start
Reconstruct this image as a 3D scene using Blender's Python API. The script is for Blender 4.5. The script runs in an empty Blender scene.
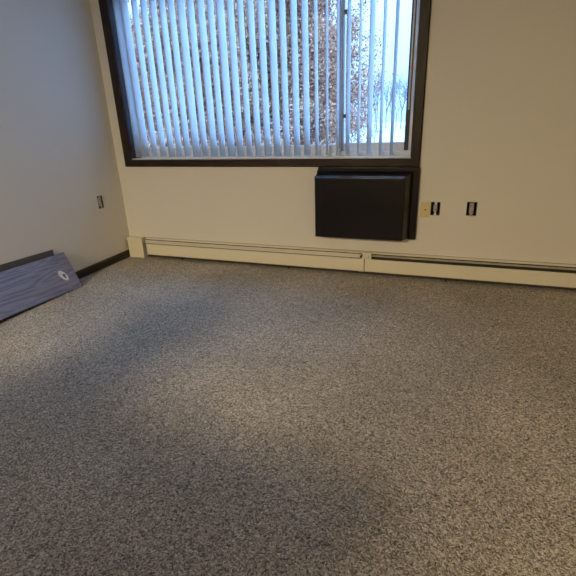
import bpy, bmesh, math, random
from mathutils import Vector, Matrix
random.seed(7)
scene = bpy.context.scene
col = scene.collection

# ------------------------------------------------------------------ camera
cam_data = bpy.data.cameras.new('camera')
cam = bpy.data.objects.new('camera', cam_data)
col.objects.link(cam)
scene.camera = cam
cam_data.sensor_width = 36.0
cam_data.lens = 439.17 / 576 * 36.0
cam_data.clip_start = 0.02
cam_data.clip_end = 500
RT = Vector((0.94102515, 0.33649054, -0.03529576)).normalized()
UP = Vector((-0.090866, 0.35183792, 0.93164019)).normalized()
FW = RT.cross(UP) * -1.0
cam.matrix_world = Matrix(((RT.x, UP.x, -FW.x, 2.7183),
                           (RT.y, UP.y, -FW.y, -3.1906),
                           (RT.z, UP.z, -FW.z, 1.1397),
                           (0, 0, 0, 1)))

# ------------------------------------------------------------------ sky: overcast, paler at the horizon, brighter overhead
world = bpy.data.worlds.new('overcast_sky')
scene.world = world
world.use_nodes = True
wn = world.node_tree.nodes
wl = world.node_tree.links
wn.clear()
w_out = wn.new('ShaderNodeOutputWorld')
w_bg = wn.new('ShaderNodeBackground')
w_tc = wn.new('ShaderNodeTexCoord')
w_sep = wn.new('ShaderNodeSeparateXYZ')
w_cl = wn.new('ShaderNodeClamp')
w_ma = wn.new('ShaderNodeMath')
w_ma.operation = 'MULTIPLY_ADD'
SKY_STRENGTH = 2.35
w_ma.inputs[1].default_value = SKY_STRENGTH * 1.4
w_ma.inputs[2].default_value = SKY_STRENGTH * 0.7
w_rp = wn.new('ShaderNodeMix')
w_rp.data_type = 'RGBA'
w_rp.inputs[6].default_value = (0.38, 0.69, 1.26, 1)
w_rp.inputs[7].default_value = (0.36, 0.74, 1.46, 1)
wl.new(w_cl.outputs[0], w_rp.inputs[0])
wl.new(w_rp.outputs[2], w_bg.inputs['Color'])
wl.new(w_tc.outputs['Generated'], w_sep.inputs[0])
wl.new(w_sep.outputs['Z'], w_cl.inputs['Value'])
wl.new(w_cl.outputs[0], w_ma.inputs[0])
wl.new(w_ma.outputs[0], w_bg.inputs['Strength'])
wl.new(w_bg.outputs[0], w_out.inputs[0])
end
▶ [What you will do]: Write out the listing above again, exactly, but with no pictures in the copy.

▶ [Output for this task]:
Reconstruct this image as a 3D scene using Blender's Python API. The script is for Blender 4.5. The script runs in an empty Blender scene.
import bpy, bmesh, math, random
from mathutils import Vector, Matrix
random.seed(7)
scene = bpy.context.scene
col = scene.collection

# ------------------------------------------------------------------ camera
cam_data = bpy.data.cameras.new('camera')
cam = bpy.data.objects.new('camera', cam_data)
col.objects.link(cam)
scene.camera = cam
cam_data.sensor_width = 36.0
cam_data.lens = 439.17 / 576 * 36.0
cam_data.clip_start = 0.02
cam_data.clip_end = 500
RT = Vector((0.94102515, 0.33649054, -0.03529576)).normalized()
UP = Vector((-0.090866, 0.35183792, 0.93164019)).normalized()
FW = RT.cross(UP) * -1.0
cam.matrix_world = Matrix(((RT.x, UP.x, -FW.x, 2.7183),
                           (RT.y, UP.y, -FW.y, -3.1906),
                           (RT.z, UP.z, -FW.z, 1.1397),
                           (0, 0, 0, 1)))

# ------------------------------------------------------------------ sky: overcast, paler at the horizon, brighter overhead
world = bpy.data.worlds.new('overcast_sky')
scene.world = world
world.use_nodes = True
wn = world.node_tree.nodes
wl = world.node_tree.links
wn.clear()
w_out = wn.new('ShaderNodeOutputWorld')
w_bg = wn.new('ShaderNodeBackground')
w_tc = wn.new('ShaderNodeTexCoord')
w_sep = wn.new('ShaderNodeSeparateXYZ')
w_cl = wn.new('ShaderNodeClamp')
w_ma = wn.new('ShaderNodeMath')
w_ma.operation = 'MULTIPLY_ADD'
SKY_STRENGTH = 2.35
w_ma.inputs[1].default_value = SKY_STRENGTH * 1.4
w_ma.inputs[2].default_value = SKY_STRENGTH * 0.7
w_rp = wn.new('ShaderNodeMix')
w_rp.data_type = 'RGBA'
w_rp.inputs[6].default_value = (0.38, 0.69, 1.26, 1)
w_rp.inputs[7].default_value = (0.36, 0.74, 1.46, 1)
wl.new(w_cl.outputs[0], w_rp.inputs[0])
wl.new(w_rp.outputs[2], w_bg.inputs['Color'])
wl.new(w_tc.outputs['Generated'], w_sep.inputs[0])
wl.new(w_sep.outputs['Z'], w_cl.inputs['Value'])
wl.new(w_cl.outputs[0], w_ma.inputs[0])
wl.new(w_ma.outputs[0], w_bg.inputs['Strength'])
wl.new(w_bg.outputs[0], w_out.inputs[0])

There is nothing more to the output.